Reproduce the lines below exactly, from the one containing "Model this scene" through the one containing "scene=bpy.context.scene", both included. Leave out any pictures.

** begin Supplied entries **

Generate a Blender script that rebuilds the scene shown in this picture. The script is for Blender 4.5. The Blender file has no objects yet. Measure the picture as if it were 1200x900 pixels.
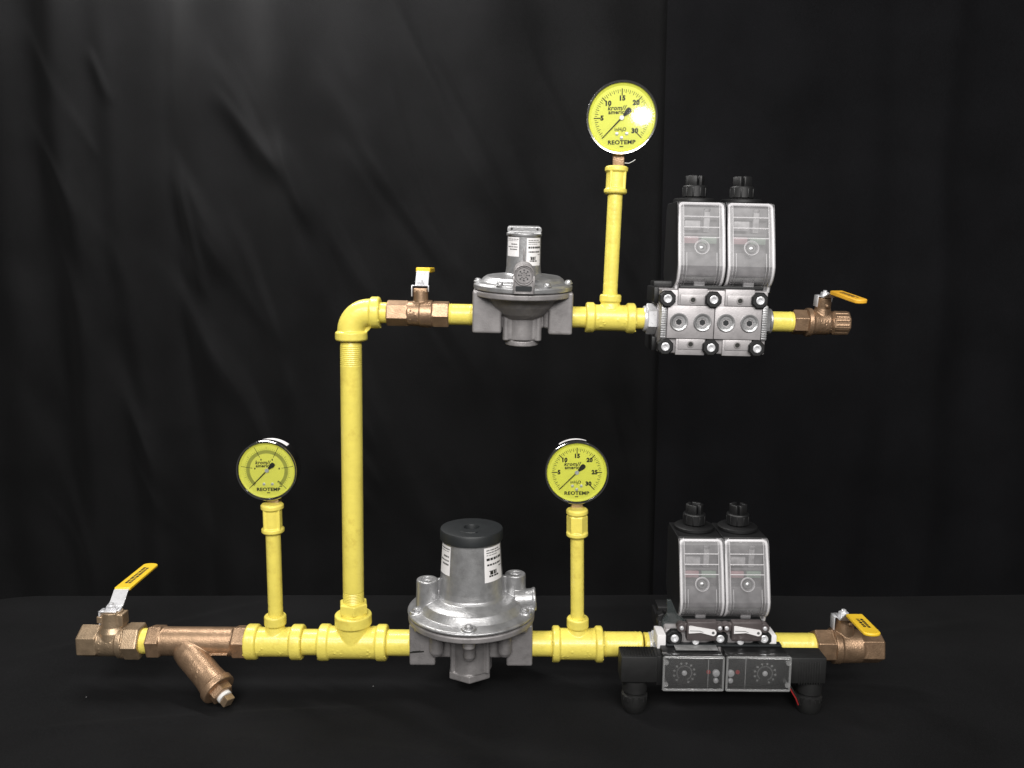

** end Supplied entries **
** begin Supplied entries **

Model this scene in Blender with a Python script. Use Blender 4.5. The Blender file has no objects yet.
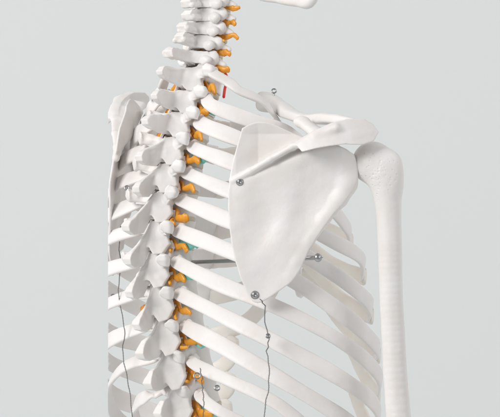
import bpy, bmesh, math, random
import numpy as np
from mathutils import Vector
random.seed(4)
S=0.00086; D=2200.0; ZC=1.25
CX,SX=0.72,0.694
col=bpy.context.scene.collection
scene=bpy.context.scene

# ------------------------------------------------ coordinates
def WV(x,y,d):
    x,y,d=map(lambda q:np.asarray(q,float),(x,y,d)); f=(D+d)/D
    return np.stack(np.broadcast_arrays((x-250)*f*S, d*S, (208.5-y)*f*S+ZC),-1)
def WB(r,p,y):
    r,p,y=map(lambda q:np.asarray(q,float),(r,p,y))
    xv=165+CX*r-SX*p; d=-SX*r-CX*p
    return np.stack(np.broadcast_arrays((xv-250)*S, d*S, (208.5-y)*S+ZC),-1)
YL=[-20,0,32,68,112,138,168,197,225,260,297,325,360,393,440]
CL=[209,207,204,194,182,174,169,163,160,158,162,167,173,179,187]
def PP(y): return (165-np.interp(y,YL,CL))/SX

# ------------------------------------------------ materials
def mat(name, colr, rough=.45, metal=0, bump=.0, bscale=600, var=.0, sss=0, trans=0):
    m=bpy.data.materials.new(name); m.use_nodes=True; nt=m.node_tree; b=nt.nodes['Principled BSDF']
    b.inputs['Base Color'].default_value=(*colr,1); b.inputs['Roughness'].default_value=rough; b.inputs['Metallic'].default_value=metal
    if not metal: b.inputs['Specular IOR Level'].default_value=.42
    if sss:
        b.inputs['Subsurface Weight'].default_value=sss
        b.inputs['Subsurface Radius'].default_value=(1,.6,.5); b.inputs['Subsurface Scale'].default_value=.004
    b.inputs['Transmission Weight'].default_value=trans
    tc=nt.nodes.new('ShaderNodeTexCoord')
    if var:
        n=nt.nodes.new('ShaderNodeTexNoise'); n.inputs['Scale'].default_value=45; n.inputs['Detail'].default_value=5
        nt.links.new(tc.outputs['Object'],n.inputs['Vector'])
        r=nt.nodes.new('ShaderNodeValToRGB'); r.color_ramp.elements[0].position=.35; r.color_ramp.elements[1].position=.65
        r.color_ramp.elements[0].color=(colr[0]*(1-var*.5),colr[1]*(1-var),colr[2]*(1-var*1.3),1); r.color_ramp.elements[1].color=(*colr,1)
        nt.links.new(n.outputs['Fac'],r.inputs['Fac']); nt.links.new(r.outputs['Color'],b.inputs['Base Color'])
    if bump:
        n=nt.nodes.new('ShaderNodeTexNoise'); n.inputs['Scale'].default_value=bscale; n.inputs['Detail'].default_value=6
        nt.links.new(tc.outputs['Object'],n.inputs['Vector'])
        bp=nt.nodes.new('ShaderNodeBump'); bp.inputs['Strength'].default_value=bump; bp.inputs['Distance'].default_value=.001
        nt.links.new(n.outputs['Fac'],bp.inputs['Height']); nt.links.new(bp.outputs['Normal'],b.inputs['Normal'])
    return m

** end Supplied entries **
** begin Supplied entries **

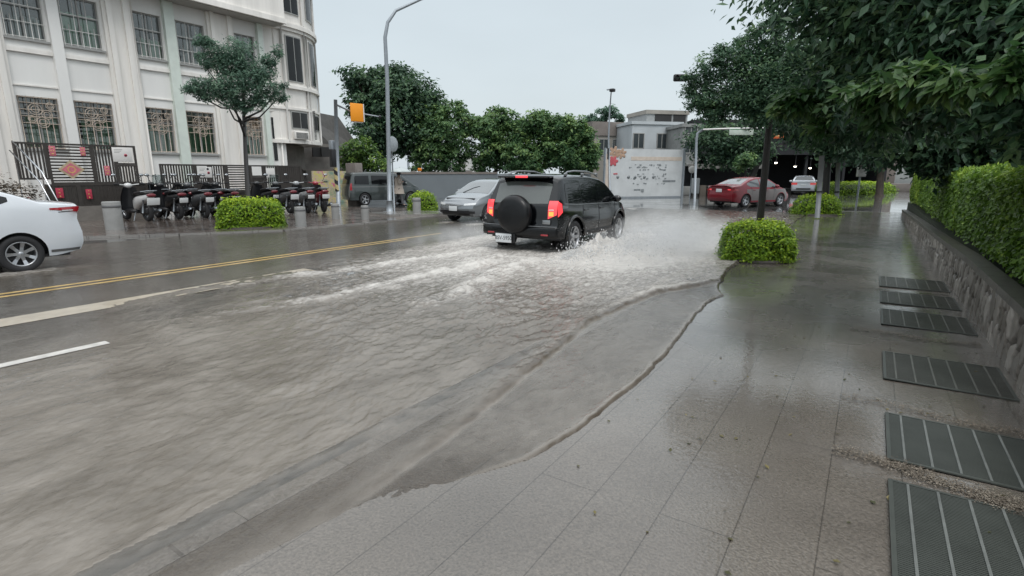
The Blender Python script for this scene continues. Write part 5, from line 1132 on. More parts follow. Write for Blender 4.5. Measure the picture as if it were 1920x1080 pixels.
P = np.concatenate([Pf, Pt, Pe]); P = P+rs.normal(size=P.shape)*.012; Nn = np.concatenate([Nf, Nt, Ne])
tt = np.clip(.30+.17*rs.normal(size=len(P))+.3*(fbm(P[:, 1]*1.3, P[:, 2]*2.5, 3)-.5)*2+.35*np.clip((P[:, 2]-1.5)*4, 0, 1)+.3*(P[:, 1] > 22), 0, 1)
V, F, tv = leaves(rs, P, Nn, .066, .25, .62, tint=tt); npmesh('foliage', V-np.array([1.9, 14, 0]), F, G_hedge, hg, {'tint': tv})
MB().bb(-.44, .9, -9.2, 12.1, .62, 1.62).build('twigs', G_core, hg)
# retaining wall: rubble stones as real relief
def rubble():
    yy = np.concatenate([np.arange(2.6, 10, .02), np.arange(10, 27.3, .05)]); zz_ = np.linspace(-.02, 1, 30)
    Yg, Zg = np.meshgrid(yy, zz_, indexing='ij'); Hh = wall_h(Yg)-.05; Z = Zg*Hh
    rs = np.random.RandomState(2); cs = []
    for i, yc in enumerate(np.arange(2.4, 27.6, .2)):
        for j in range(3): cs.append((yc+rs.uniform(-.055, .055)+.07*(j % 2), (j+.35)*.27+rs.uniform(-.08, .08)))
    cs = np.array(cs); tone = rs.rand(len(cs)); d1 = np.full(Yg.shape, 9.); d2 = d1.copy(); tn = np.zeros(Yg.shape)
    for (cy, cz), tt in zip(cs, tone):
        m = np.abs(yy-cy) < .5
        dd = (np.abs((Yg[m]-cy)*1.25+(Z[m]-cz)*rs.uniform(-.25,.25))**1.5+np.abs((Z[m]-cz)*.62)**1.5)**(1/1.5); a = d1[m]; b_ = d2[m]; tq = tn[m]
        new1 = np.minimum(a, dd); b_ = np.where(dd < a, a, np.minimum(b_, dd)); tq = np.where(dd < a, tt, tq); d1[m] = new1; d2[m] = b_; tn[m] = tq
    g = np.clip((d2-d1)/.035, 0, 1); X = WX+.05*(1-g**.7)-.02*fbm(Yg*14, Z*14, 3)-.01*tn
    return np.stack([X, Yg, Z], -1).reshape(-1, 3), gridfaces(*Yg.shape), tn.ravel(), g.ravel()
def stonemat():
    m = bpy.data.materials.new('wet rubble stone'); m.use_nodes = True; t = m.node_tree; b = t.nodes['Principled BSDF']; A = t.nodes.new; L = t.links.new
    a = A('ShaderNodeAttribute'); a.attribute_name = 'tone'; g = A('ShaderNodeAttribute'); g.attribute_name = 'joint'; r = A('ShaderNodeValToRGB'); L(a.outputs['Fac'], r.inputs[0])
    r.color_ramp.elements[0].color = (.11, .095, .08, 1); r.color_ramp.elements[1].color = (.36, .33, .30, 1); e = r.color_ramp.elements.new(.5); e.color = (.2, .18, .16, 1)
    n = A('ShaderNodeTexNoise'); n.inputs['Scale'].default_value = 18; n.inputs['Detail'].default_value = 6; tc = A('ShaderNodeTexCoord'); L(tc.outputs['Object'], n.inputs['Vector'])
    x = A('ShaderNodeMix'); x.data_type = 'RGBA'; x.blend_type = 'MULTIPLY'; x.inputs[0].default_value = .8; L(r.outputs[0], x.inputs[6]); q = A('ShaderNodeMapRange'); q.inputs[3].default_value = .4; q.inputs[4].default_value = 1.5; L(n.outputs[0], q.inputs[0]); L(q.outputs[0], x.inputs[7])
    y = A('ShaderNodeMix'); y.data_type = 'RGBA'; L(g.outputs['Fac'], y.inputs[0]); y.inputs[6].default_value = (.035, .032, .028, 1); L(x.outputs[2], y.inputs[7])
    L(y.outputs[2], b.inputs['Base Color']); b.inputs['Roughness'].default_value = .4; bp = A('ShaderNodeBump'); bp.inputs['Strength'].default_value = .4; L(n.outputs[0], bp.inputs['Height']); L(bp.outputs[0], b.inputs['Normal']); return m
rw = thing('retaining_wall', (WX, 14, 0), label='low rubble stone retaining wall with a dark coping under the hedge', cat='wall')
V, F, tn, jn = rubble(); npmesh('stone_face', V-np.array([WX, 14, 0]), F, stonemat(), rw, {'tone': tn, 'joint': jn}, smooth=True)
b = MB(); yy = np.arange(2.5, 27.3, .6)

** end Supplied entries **

_Exercise solution:_
Model this scene in Blender with a Python script. Use Blender 4.5. The Blender file has no objects yet.
import bpy, bmesh, math, random
import numpy as np
from mathutils import Vector
random.seed(4)
S=0.00086; D=2200.0; ZC=1.25
CX,SX=0.72,0.694
col=bpy.context.scene.collection
scene=bpy.context.scene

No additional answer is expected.